Saturday, December 8, 2007

In China it's culture, not ethics or CSR

A conference this past week in Beijing was most informative on several levels. The topic was to discuss in a Chinese context business values and corporate culture. The audience was engaged – very engaged; more engaged than audiences in most of the conferences I have attended where the topic is business ethics or corporate social responsibility.

The substance of our discussions in Beijing was essentially the same concerns as inform discussions of business ethics or corporate social responsibility. But the conceptual framework, the lens, brought to bear on the subject matter was unique. The starting point was “culture”, not ethics, not the business case for taking stakeholder concerns into account when running a for-profit enterprise.

In prior workshops on business ethics in China my observation was the absence of concern for the topic on the part of Chinese business owners and managers. This recent discussion, however, was very different. It struck me as being very authentically Chinese while the previous meeting seems now in retrospect to have been the extension of a foreign framework into an unresponsive Chinese intellectual and emotional milieu.

Something like the assertion of exterritorial legal jurisdiction in China by the western powers during the glory years of Western colonial dominance. For example, Western powers had their own tribunal in Shanghai to resolve matters according to French, British, or other European legal norms and practices.

In startling contrast, in this past week’s conference and panel discussions, the Chinese asserted conceptual ownership of the subject and fully engaged their minds as well as their emotions.

It appears that, for them, the discussion of “culture” is not a trivial matter.

Which fact, I suppose, should not have come as a surprise to me. After all, Chairman Mao’s great effort to shape China in his image was undertaken as a “cultural” revolution.

In ways that were quite exciting and revealing, speakers and commentators asked basic questions as a starting point on the way to defining appropriate levels of business conduct.

They asked what is human nature? Are people basically sinful and greedy? Do people have a capacity for moral behavior? Can they acknowledge the claims of society on their freedom and autonomy? Don’t we have to choose between “profit” on one side and ethical conduct on the other as Mencius argued so many years ago?

I felt as I listened that the objective of the conversation was to find a formula for “market freedoms with Chinese characteristics.”

The need to find such a formula is palpable as the Chinese Communist Party is moving more and more beyond Deng Xiao Ping’s formula of “Socialism with Chinese Characteristics” that justified the program of reform and opening up that began some 30 years ago.

The unstated question in everyone’s mind in the conference seemed to be “what kind of company behaviors will maximize market efficiencies and so create wealth but at the same time not be destructive of social harmony and non-financial values?

“Corporate culture” seemed to be assumed to be the meeting point of profit and social responsibility.
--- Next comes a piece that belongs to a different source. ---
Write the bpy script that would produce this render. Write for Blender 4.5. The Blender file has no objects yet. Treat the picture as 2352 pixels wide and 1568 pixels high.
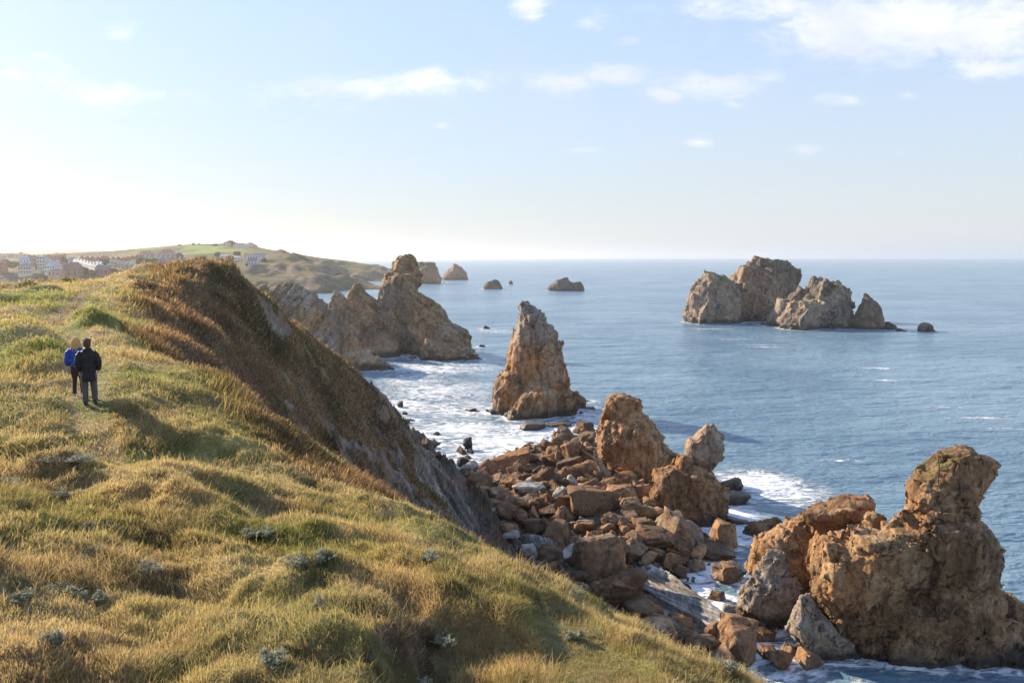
import bpy, bmesh, math, random
import numpy as np
from mathutils import Vector, Matrix, kdtree

# ------------------------------------------------------------------ camera, world, sun, exposure
H = 35.0                       # eye height above the sea, metres
LENS = 28.0
PITCH = math.radians(6.05)
scene = bpy.context.scene
COL = scene.collection
cam_d = bpy.data.cameras.new("camera"); cam_d.lens = LENS; cam_d.sensor_width = 36.0
cam_d.clip_start = 0.1; cam_d.clip_end = 200000.0
cam = bpy.data.objects.new("camera", cam_d); COL.objects.link(cam)
cam.location = (0, 0, H); cam.rotation_euler = (math.pi/2 - PITCH, 0, 0)
scene.camera = cam
SUN_AZ = -55.0                 # degrees from the view direction, negative = left
SUN_EL = 25.0
scene.view_settings.view_transform = 'Standard'
scene.view_settings.look = 'None'
scene.view_settings.gamma = 1.0
scene.view_settings.exposure = 0.95
scene.cycles.max_bounces = 8
scene.cycles.diffuse_bounces = 3
scene.cycles.glossy_bounces = 2
scene.cycles.transmission_bounces = 2
scene.cycles.transparent_max_bounces = 6
scene.cycles.volume_bounces = 1
scene.cycles.use_denoising = True

sl = bpy.data.lights.new("sun", 'SUN'); sl.energy = 5.0; sl.angle = math.radians(0.6)
sl.color = (1.0, 0.84, 0.64)
sun = bpy.data.objects.new("sun", sl); COL.objects.link(sun)
_a = math.radians(SUN_AZ); _e = math.radians(SUN_EL)
SDIR = Vector((math.sin(_a)*math.cos(_e), math.cos(_a)*math.cos(_e), math.sin(_e)))
sun.rotation_euler = (-SDIR).to_track_quat('-Z', 'Y').to_euler()
sun.location = (-60, 20, 90)

FPX = LENS/36.0*2352.0         # focal length in pixels of the 2352 x 1568 working copy
def uvdir(u, v):
    x = (u-1176.0)/FPX; y = -(v-784.0)/FPX
    return np.array([x, math.cos(PITCH)+y*math.sin(PITCH), -math.sin(PITCH)+y*math.cos(PITCH)])
def at(u, v, Y):
    d = uvdir(u, v); return np.array([d[0]*Y/d[1], Y, H+d[2]*Y/d[1]])
def at_z(u, v, z=0.0):
    d = uvdir(u, v); t = (z-H)/d[2]; return np.array([d[0]*t, d[1]*t, z])

class Z:                       # reading frames: enlarged crops of the working copy
    def __init__(s, x0, y0, k): s.x0 = x0; s.y0 = y0; s.k = k
    def __call__(s, x, y): return ((s.x0+x/s.k)/1.08844, (s.y0+y/s.k)/1.08844)
Z1 = Z(0, 560, 3.1357); Z2 = Z(600, 560, 3.1357); Z3 = Z(1640, 600, 3.0947); Z4 = Z(1150, 720, 4.1275)
Z5 = Z(1150, 950, 3.136); Z6 = Z(1700, 1100, 2.5837); Z7 = Z(0, 1050, 2.3867); Z8 = Z(700, 1200, 1.96)
ZD = Z(0, 0, 1.0/1.08844)

# ------------------------------------------------------------------ node helpers
class NT:
    def __init__(s, tree): s.t = tree; s.n = tree.nodes; s.l = tree.links
    def new(s, typ, **kw):
        n = s.n.new(typ)
        for k, v in kw.items(): setattr(n, k, v)
        return n
    def put(s, sock, v):
        if isinstance(v, bpy.types.NodeSocket): s.l.new(v, sock)
        elif v is not None: sock.default_value = v
    def math(s, op, a, b=None, c=None, clamp=False):
        n = s.new('ShaderNodeMath', operation=op); n.use_clamp = clamp
        s.put(n.inputs[0], a)
        if b is not None: s.put(n.inputs[1], b)
        if c is not None: s.put(n.inputs[2], c)
        return n.outputs[0]
    def vmath(s, op, a, b=None):
        n = s.new('ShaderNodeVectorMath', operation=op); s.put(n.inputs[0], a)
        if b is not None: s.put(n.inputs[1], b)
        return n.outputs[0]
    def scale(s, a, k):
        n = s.new('ShaderNodeVectorMath', operation='SCALE'); s.put(n.inputs[0], a); s.put(n.inputs[3], k); return n.outputs[0]
    def mix(s, f, a, b, blend='MIX'):
        n = s.new('ShaderNodeMix', data_type='RGBA'); n.blend_type = blend
        s.put(n.inputs[0], f); s.put(n.inputs[6], a); s.put(n.inputs[7], b); return n.outputs[2]
    def noise(s, vec, scale, detail=4, rough=0.55, dist=0.0):
        n = s.new('ShaderNodeTexNoise'); s.put(n.inputs['Vector'], vec)
        n.inputs['Scale'].default_value = scale; n.inputs['Detail'].default_value = detail
        n.inputs['Roughness'].default_value = rough; n.inputs['Distortion'].default_value = dist
        return n.outputs[0]
    def ramp(s, f, a, b, lo=0.0, hi=1.0, smooth=True):
        n = s.new('ShaderNodeMapRange'); n.interpolation_type = 'SMOOTHSTEP' if smooth else 'LINEAR'
        s.put(n.inputs[0], f); s.put(n.inputs[1], a); s.put(n.inputs[2], b); s.put(n.inputs[3], lo); s.put(n.inputs[4], hi)
        return n.outputs[0]
def c4(c): return (c[0], c[1], c[2], 1.0)

# ------------------------------------------------------------------ sky: Nishita with procedural clouds set by direction
world = bpy.data.worlds.new("World"); scene.world = world; world.use_nodes = True
w = NT(world.node_tree); w.n.clear()
sky = w.new('ShaderNodeTexSky', sky_type='NISHITA'); sky.sun_disc = False
sky.sun_elevation = _e; sky.sun_rotation = _a
sky.air_density = 1.0; sky.dust_density = 0.35; sky.ozone_density = 1.0; sky.altitude = 30
SKYK = 0.104
tc = w.new('ShaderNodeTexCoord').outputs['Generated']
sp = w.new('ShaderNodeSeparateXYZ'); w.put(sp.inputs[0], tc)
yy = w.math('MAXIMUM', sp.outputs[1], 0.05)
sx = w.math('DIVIDE', sp.outputs[0], yy); sz = w.math('DIVIDE', sp.outputs[2], yy)
cv = w.new('ShaderNodeCombineXYZ'); w.put(cv.inputs[0], w.math('MULTIPLY', sx, 1.0)); w.put(cv.inputs[1], w.math('MULTIPLY', sz, 2.1)); w.put(cv.inputs[2], 0.37)
cvec = cv.outputs[0]
n1 = w.noise(cvec, 9.0, 9, 0.62, 0.5)
n2 = w.noise(cvec, 30.0, 9, 0.68, 0.8)
nn = w.math('ADD', w.math('MULTIPLY', n1, 0.60), w.math('MULTIPLY', n2, 0.40))
total = None
# (u, v, half width, half height, strength) of each cloud, read off the working copy and kept as a direction
CLOUDS = [(860, 196, 250, 34, 1.0), (955, 185, 110, 30, 1.0), (1110, 190, 60, 26, .8), (680, 190, 60, 14, .7),
          (1290, 195, 75, 36, 1.0), (1410, 175, 80, 28, .95), (1530, 215, 60, 24, 1.0), (1630, 200, 140, 34, 1.0),
          (1760, 178, 50, 20, .8), (1680, 242, 40, 12, .8), (1940, 232, 85, 18, 1.0), (2080, 222, 40, 14, .8),
          (1215, 20, 50, 34, 1.0), (2120, 60, 380, 80, 1.25), (1800, 20, 260, 45, .9), (1960, 110, 110, 30, .9),
          (2290, 155, 120, 26, 1.0), (2250, 118, 200, 26, .9), (280, 70, 45, 22, .6), (290, 215, 160, 36, .75), (60, 190, 120, 60, .6),
          (1610, 328, 34, 10, .7), (1335, 345, 50, 10, .6), (1855, 342, 50, 13, .6), (1015, 290, 26, 12, .6),
          (1750, 278, 22, 8, .6), (2060, 350, 30, 8, .5), (2080, 435, 60, 12, .45), (1440, 95, 40, 14, .45), (1370, 40, 60, 30, .4), (760, 240, 200, 20, .4)]
for (cu, cvv, hu, hv, st) in CLOUDS:
    d = uvdir(cu, cvv); cx = d[0]/d[1]; cz = d[2]/d[1]
    ax = w.math('MULTIPLY', w.math('SUBTRACT', sx, cx), FPX/hu); az = w.math('MULTIPLY', w.math('SUBTRACT', sz, cz), FPX/hv)
    r2 = w.math('ADD', w.math('MULTIPLY', ax, ax), w.math('MULTIPLY', az, az))
    g = w.math('MULTIPLY', w.math('POWER', 2.71828, w.math('MULTIPLY', r2, -0.75)), st)
    total = g if total is None else w.math('MAXIMUM', total, g)
cm = w.ramp(w.math('ADD', nn, w.math('MULTIPLY', total, 0.36)), 0.60, 0.92)
cm = w.math('MULTIPLY', cm, w.ramp(total, 0.05, 0.3))
# thin veil that whitens the low sky
wisp = w.noise(cvec, 3.0, 7, 0.6, 1.2)
veil = w.math('MULTIPLY', w.ramp(wisp, 0.45, 0.8), 0.22)
bodyshade = w.noise(cvec, 7.0, 4, 0.5, 0.2)
ccol = w.mix(w.ramp(bodyshade, 0.35, 0.7), (4.5, 4.65, 4.95, 1), (6.0, 5.95, 5.9, 1))
skyb = w.vmath('MULTIPLY', sky.outputs[0], (0.90, 0.985, 1.10))
skyc = w.mix(veil, skyb, (4.6, 4.9, 5.3, 1))
# pale haze of water vapour that whitens the sky towards the horizon
elev = w.math('MAXIMUM', sp.outputs[2], 0.0)
hz_ = w.math('POWER', 2.71828, w.math('MULTIPLY', elev, -3.6))
skyc = w.mix(w.math('MULTIPLY', hz_, 0.86), skyc, (4.7, 4.8, 5.15, 1))
# keep the bright side of the sky from burning out
bw = w.new('ShaderNodeRGBToBW'); w.put(bw.inputs[0], skyc)
skyc = w.scale(skyc, w.math('DIVIDE', 1.0, w.math('ADD', w.math('MULTIPLY', bw.outputs[0], 0.165), 0.42)))
SKYMIX = (skyc, ccol, cm)
bg = w.new('ShaderNodeBackground'); bg.inputs[1].default_value = SKYK
w.put(bg.inputs[0], w.mix(w.math('MULTIPLY', cm, 0.82), skyc, ccol))
wo = w.new('ShaderNodeOutputWorld'); w.l.new(bg.outputs[0], wo.inputs[0])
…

One participant described the role of culture in a market setting as the brakes to off set too much pressure on the gas pedal. Excessive acceleration – a metaphor for excessive individualism or self-seeking – is tempered by putting on the brakes and keeping the car under the speed limit or safely hugging the road as it twists and turns.

This assumption is not a bad one in my opinion. Culture is a restraint on individualism. Culture is the action of the moral sense within us; culture arises within communities and sustains communities with commonalities of values, behaviors, practices, understandings.

Our discussions in Beijing had the following logic: with the right culture in place, companies will be ethical and socially responsible.

But the approach to implementation starts with culture – the psychology of the human, the needs and motivations of people - not with debates over moral theory or a list of stakeholder interests.

At the same time, a discussion of “culture” provided a way to reclaim China’s moral heritage. We spoke of Confucianism, of Taoism, even Buddhism, as rich sources of cultural “brakes” for companies in today’s China.

I very pleasantly felt that the Caux Round Table had a constructive role to play in this conversation as we have in a number of cultures been successful in mapping global standards of ethics and corporate social responsibility to core values within national settings. I was very pleased that our colleagues Dr. Roger Conant, Hiroshi Ishida, Andy Whitford from Westpac Bank, and Brinton Scott from the Fredrickson & Byron law firm office in Shanghai could make notable and constructive contributions to the discussions.